The next day, venturing a little further afield to Ilha Grande, I thought I might have cracked it. The most beautiful beaches in the world (literally, that is: Lopes Mendes on the island's ocean side is consistently voted into the world's top 10) and great hiking. It's where Cariocas, as the locals are called, come for the weekend, and it's just a short hop, skip and a jump away from Rio, or as pedants would have it, a bus ride and then a boat, but it's idyllically pretty, traffic-free and barely developed, with empty beach after pristine beach. It was a quarantine station and then a prison, Brazil's Alcatraz, maximum security, until 1994, which saved it from both mass tourism and millionaires.
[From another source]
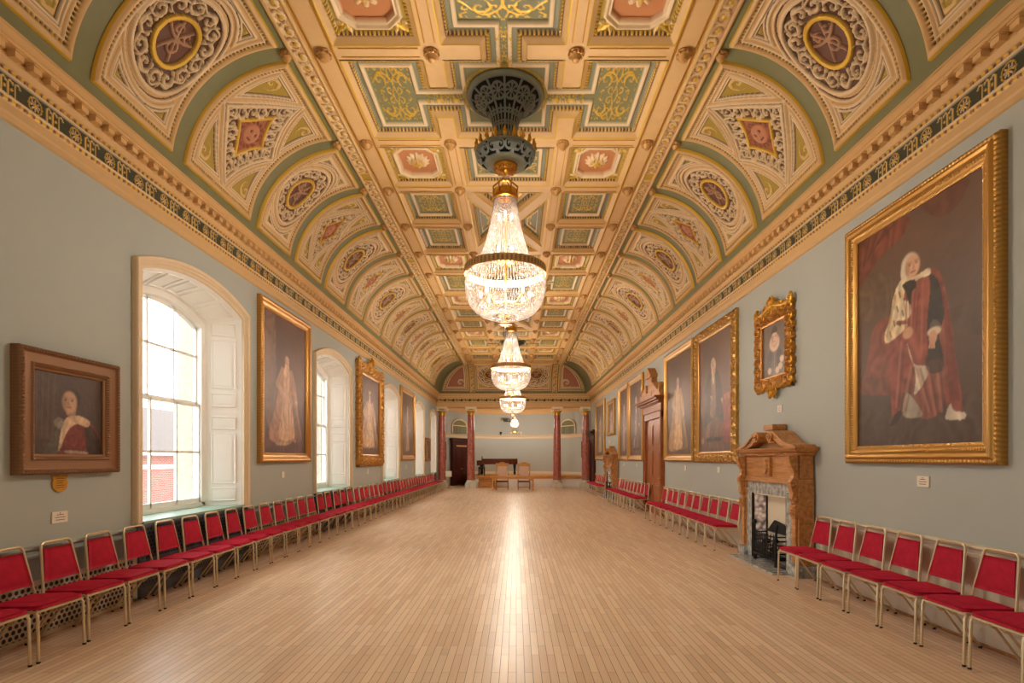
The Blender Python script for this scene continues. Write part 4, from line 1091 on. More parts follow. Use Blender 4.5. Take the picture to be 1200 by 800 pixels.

It's easy enough to walk the coastline, but when it comes to climbing the peak, Rodolfo and Claudia, the helpful couple who run the Sudoeste SW tourism office, told me I really had to take a guide and rustled up Tico.

"The vocation of the islands is eco tourism," Rodolfo told me, with a touch of despair. "But people just want to lie on the beach!" I liked the idea of an island with a vocation – all islands should have one, surely – and Tico took great pleasure in instructing me in the difference between primary and secondary Atlantic rainforest (simpleton that I am, I thought all forest was good, but Tico tut-tutted every time we passed a coconut palm), and even more pleasure in skipping up the 990m Pico do Papagaio while I lumbered behind. He'd been coming to the island on holiday since he was a boy, and while we had to pass a cliff face studded with vipers' nests, in the early 90s there were escaped murderers to contend with.

And then, finally, the forest broke and, after the final haul up a rock face, the view. Of forest and sea and mountains, and powdery white beaches. Rio: it wasn't quite a hiking holiday, but it has to be said it wasn't much like a city break either.